Masalah negeri ini ada pada elite yang tak tahu mengelola negara. Suka plesir ke mana-mana. Gubernur Sumatera Barat, Iwan Prayitno, malah memilih berkunjung ke Jerman ketika penanganan Mentawai masih amburadul. Politisi kita amat gemar berdebat berpanjang-panjang di TV pamer ilmu akal-akalan zonder ada tindakan nyata. Lalu ada si Marzuki Ali yang ketua DPR yang malah tega "mengata-ngatai" orang Mentawai bahwa "sudah tahu kepulauan Mentawai berisiko bencana kok orang Mentawai masih mau tinggal di sana". Lho, kalo mereka gak tinggal di Mentawainya lalu apa dong nama etnolinguistik mereka? Waduuuhhh...saya pikir, Marzuki lebih baik diam saja ketimbang ketahuan bodohnya. Pemimpin bangsa ini sibuk ja'im alias jega image. Negeri ini juga adalah negerinya para para pemain sandiwara berkelas penghargaan citra. Tak heran jika pencitraan menjadi model impian pemimpin kita dewasa ini. Berita kemarin adalah petugas sibuk mencopoti spanduk para pemberi bantuan di Merapi karena umbul-umbul itu menghalangi kelancaran gerak mobli ambulans. Umbul-umbul itu juga berisikan aneka iklan produk jasa dan kelompok partai. Kemalangan dikapitalisasi secara berlebihan.

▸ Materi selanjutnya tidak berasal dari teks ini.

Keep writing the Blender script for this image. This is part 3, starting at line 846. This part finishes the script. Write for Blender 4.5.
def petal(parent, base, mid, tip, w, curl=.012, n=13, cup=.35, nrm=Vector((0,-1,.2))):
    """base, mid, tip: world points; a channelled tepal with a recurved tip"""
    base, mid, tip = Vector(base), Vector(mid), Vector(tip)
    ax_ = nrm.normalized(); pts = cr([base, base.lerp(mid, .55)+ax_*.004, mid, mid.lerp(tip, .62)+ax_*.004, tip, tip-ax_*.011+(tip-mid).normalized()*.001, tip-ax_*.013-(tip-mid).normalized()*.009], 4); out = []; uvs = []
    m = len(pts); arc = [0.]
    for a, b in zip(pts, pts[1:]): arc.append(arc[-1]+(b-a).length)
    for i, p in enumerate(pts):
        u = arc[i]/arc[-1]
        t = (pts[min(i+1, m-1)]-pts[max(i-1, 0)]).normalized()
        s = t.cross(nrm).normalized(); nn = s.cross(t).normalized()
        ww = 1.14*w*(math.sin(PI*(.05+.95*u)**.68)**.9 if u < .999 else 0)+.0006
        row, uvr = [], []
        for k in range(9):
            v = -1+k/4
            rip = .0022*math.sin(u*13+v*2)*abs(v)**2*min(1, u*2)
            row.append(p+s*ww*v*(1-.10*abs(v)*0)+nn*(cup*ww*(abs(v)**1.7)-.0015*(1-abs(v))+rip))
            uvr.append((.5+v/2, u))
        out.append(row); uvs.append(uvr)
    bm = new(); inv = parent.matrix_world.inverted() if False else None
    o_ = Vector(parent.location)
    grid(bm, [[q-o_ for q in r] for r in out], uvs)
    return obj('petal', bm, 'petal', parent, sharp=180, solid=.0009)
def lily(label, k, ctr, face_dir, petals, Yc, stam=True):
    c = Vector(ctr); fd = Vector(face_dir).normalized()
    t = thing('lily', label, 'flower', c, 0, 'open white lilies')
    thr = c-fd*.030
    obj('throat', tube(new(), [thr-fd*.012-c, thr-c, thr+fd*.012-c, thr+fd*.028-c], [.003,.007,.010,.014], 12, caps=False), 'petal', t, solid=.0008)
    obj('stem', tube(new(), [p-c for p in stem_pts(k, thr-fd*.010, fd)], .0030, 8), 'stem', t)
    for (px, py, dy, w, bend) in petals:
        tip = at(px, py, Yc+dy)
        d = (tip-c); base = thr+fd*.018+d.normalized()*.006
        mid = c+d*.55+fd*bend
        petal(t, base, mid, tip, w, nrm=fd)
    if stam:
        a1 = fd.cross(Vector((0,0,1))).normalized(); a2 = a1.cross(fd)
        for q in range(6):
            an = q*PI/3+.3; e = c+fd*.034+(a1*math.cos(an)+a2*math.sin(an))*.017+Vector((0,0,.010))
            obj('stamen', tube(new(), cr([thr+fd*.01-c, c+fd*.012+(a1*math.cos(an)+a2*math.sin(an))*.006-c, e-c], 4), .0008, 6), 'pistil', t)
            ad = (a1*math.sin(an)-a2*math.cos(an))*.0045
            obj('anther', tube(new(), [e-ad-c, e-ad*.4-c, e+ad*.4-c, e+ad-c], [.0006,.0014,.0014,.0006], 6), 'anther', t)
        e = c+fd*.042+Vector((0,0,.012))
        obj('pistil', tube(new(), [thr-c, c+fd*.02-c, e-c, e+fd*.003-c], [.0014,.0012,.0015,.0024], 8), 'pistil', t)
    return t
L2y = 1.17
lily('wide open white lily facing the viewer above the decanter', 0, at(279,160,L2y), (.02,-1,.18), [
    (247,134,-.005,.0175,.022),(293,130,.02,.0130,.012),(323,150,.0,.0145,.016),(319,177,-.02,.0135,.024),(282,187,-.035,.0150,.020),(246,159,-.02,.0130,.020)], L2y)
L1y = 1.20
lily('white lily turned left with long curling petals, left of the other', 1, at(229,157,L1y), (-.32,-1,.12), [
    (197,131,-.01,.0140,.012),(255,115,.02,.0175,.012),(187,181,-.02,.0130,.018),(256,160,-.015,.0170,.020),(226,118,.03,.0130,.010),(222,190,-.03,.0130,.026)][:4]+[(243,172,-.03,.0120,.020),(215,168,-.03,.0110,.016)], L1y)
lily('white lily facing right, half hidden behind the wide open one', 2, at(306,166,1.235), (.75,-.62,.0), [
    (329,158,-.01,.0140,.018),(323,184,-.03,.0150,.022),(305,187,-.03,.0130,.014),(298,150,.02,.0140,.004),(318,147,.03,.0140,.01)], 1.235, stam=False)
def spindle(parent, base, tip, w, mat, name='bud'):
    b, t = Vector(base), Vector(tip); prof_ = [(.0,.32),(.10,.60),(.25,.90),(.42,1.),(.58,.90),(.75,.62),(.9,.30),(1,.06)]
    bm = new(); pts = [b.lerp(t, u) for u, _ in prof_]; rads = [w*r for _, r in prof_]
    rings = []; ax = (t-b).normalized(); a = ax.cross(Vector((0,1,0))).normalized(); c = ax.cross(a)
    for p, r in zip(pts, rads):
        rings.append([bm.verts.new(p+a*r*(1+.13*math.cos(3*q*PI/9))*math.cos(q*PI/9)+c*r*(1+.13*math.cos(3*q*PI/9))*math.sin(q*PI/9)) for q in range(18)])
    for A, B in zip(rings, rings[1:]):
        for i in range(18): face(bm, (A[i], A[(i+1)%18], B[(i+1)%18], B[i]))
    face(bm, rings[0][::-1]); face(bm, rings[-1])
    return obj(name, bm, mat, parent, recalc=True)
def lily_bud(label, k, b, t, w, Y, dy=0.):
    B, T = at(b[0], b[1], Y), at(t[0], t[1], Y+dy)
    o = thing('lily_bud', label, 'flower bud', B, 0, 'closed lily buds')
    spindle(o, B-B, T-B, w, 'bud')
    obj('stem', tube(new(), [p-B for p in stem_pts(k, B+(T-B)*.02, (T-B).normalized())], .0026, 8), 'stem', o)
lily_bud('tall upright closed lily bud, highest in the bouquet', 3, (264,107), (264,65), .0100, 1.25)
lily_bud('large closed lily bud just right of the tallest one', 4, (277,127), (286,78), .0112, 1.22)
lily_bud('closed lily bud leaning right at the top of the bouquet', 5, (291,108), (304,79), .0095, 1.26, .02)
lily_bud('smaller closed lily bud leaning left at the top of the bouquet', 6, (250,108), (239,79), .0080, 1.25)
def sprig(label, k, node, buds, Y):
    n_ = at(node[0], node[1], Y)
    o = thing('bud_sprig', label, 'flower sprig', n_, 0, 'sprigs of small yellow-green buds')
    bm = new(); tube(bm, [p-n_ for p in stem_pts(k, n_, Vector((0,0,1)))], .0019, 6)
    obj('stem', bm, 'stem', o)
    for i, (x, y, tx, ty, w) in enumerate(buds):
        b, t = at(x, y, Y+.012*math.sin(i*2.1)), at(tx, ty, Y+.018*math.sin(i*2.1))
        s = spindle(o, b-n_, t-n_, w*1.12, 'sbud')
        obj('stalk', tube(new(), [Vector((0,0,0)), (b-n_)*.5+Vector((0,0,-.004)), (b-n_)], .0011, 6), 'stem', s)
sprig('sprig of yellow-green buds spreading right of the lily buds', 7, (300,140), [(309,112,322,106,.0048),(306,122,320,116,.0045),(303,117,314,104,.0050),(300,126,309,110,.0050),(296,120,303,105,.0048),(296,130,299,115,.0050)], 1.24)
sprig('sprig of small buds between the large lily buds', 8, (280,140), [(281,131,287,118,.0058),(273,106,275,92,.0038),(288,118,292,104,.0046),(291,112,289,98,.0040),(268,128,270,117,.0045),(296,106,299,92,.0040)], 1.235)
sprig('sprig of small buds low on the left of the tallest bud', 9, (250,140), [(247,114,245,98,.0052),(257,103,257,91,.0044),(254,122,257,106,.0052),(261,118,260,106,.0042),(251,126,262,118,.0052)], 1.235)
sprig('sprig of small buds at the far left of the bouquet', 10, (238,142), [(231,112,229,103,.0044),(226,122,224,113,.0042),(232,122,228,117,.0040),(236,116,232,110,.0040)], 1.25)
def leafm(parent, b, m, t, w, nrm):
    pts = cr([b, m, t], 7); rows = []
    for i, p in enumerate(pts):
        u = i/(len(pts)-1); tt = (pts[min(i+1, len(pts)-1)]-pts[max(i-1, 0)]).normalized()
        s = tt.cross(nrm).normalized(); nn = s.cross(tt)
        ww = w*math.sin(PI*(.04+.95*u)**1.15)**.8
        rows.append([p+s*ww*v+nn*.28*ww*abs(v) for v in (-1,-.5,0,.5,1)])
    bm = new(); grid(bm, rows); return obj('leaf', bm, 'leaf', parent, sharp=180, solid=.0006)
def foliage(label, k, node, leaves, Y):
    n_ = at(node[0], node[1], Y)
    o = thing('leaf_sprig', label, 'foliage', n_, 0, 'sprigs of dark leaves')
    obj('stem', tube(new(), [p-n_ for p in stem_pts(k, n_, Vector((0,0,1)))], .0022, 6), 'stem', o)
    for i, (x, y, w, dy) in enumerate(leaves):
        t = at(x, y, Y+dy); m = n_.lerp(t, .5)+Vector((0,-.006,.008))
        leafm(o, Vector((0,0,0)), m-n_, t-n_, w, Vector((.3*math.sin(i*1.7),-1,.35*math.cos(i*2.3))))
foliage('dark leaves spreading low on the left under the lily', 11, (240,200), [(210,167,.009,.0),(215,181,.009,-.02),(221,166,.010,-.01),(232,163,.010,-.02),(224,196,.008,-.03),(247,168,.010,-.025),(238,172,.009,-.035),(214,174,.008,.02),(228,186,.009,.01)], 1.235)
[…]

Negeri dikepung oleh 4 lempeng bumi yang bergerak-gerak dan berpotensi menyebabkan bencana. Negeri ini terletak pada barisan "ring of fire" volcano yang siap meletus dan menghancurkan. Sebagian besar wilayah negeri ini ada di daerah tropika basah yang berpotensi menerima hujan dalam jumlah yang luar bisa besar dan mebawa banjir bandang. Semenjak tsunami Aceh, sudah banyak bencana berskala mega terjadi terjadi susul menyusul di Negeri ini. Undang-undang dan aneka aturan telah dibuat tetapi mengapa penanganan bencana selalu saja buruk. Semua berjalan seolah tanpa perencanaan. Kita tidak pernah serius belajar dari pengalaman. Bangsa dan negeri ini, ternyata, dikelola dengan amat tidak pantas. Kita letoy dalam aksi nyata tetapi sangat lebay dalam perkara pasang aksi kucing via sandiwara pencitraan. Mau jadi apa kita ini? Bangsa apa kita ini? Kesian .... eeehhh ... Sekian.